(Job) Reproduce verbatim every line from the one that includes "Reconstruct this image" to the closing line of the entries; omit everything before it.

::: Input :::

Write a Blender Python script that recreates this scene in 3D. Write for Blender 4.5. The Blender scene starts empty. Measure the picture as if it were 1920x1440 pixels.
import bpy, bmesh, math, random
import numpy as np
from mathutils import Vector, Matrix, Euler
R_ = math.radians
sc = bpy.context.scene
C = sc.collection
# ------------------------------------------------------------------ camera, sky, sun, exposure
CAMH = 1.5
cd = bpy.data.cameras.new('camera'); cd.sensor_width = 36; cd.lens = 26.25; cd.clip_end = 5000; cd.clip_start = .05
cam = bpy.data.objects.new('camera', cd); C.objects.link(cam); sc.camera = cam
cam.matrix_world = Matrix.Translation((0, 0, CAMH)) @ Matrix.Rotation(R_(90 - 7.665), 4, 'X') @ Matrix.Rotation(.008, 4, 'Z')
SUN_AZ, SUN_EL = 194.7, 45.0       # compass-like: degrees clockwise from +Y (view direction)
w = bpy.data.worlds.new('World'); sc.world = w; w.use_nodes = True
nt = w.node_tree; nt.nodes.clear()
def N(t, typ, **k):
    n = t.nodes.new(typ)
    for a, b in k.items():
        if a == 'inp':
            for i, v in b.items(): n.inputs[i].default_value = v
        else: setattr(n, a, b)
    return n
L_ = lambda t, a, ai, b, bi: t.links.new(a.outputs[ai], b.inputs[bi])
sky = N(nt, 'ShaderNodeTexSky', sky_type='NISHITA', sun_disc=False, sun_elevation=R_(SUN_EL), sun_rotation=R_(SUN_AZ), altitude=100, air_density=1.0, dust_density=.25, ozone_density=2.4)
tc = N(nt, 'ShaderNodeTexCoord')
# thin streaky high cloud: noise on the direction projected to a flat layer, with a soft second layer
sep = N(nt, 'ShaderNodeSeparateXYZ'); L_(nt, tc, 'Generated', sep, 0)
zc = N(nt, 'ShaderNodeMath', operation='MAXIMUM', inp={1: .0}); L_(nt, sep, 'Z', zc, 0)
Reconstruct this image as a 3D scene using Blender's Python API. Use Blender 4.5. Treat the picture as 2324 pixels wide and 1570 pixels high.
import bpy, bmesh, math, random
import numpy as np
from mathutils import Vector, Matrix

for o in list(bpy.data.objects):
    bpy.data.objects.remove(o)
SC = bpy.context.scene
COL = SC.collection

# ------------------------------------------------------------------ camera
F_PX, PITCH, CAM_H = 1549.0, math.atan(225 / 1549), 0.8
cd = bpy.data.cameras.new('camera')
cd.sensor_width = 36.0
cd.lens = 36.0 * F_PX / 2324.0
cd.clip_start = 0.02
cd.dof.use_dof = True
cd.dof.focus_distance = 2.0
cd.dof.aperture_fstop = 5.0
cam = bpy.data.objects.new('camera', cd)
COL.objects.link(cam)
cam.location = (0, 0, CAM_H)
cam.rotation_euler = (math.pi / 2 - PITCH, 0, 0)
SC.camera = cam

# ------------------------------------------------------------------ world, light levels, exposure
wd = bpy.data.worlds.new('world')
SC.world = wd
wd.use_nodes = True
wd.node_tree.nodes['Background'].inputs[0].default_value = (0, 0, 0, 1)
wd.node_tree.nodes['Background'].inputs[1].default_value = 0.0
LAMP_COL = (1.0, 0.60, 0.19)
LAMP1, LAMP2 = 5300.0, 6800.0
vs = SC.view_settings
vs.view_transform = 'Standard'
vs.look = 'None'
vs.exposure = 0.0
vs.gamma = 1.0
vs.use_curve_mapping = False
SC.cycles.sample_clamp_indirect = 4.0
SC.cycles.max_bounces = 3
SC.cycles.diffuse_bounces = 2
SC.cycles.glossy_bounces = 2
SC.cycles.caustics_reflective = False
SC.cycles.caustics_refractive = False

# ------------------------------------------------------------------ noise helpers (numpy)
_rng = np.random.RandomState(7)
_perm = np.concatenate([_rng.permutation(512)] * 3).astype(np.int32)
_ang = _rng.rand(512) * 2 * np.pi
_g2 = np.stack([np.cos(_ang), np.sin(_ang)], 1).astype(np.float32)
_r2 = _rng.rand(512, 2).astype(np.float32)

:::

(Output for this exercise)
Reconstruct this image as a 3D scene using Blender's Python API. Use Blender 4.5. Treat the picture as 2324 pixels wide and 1570 pixels high.
import bpy, bmesh, math, random
import numpy as np
from mathutils import Vector, Matrix

for o in list(bpy.data.objects):
    bpy.data.objects.remove(o)
SC = bpy.context.scene
COL = SC.collection

# ------------------------------------------------------------------ camera
F_PX, PITCH, CAM_H = 1549.0, math.atan(225 / 1549), 0.8
cd = bpy.data.cameras.new('camera')
cd.sensor_width = 36.0
cd.lens = 36.0 * F_PX / 2324.0
cd.clip_start = 0.02
cd.dof.use_dof = True
cd.dof.focus_distance = 2.0
cd.dof.aperture_fstop = 5.0
cam = bpy.data.objects.new('camera', cd)
COL.objects.link(cam)
cam.location = (0, 0, CAM_H)
cam.rotation_euler = (math.pi / 2 - PITCH, 0, 0)
SC.camera = cam

# ------------------------------------------------------------------ world, light levels, exposure
wd = bpy.data.worlds.new('world')
SC.world = wd
wd.use_nodes = True
wd.node_tree.nodes['Background'].inputs[0].default_value = (0, 0, 0, 1)
wd.node_tree.nodes['Background'].inputs[1].default_value = 0.0
LAMP_COL = (1.0, 0.60, 0.19)
LAMP1, LAMP2 = 5300.0, 6800.0
vs = SC.view_settings
vs.view_transform = 'Standard'
vs.look = 'None'
vs.exposure = 0.0
vs.gamma = 1.0
vs.use_curve_mapping = False
SC.cycles.sample_clamp_indirect = 4.0
SC.cycles.max_bounces = 3
SC.cycles.diffuse_bounces = 2
SC.cycles.glossy_bounces = 2
SC.cycles.caustics_reflective = False
SC.cycles.caustics_refractive = False

# ------------------------------------------------------------------ noise helpers (numpy)
_rng = np.random.RandomState(7)
_perm = np.concatenate([_rng.permutation(512)] * 3).astype(np.int32)
_ang = _rng.rand(512) * 2 * np.pi
_g2 = np.stack([np.cos(_ang), np.sin(_ang)], 1).astype(np.float32)
_r2 = _rng.rand(512, 2).astype(np.float32)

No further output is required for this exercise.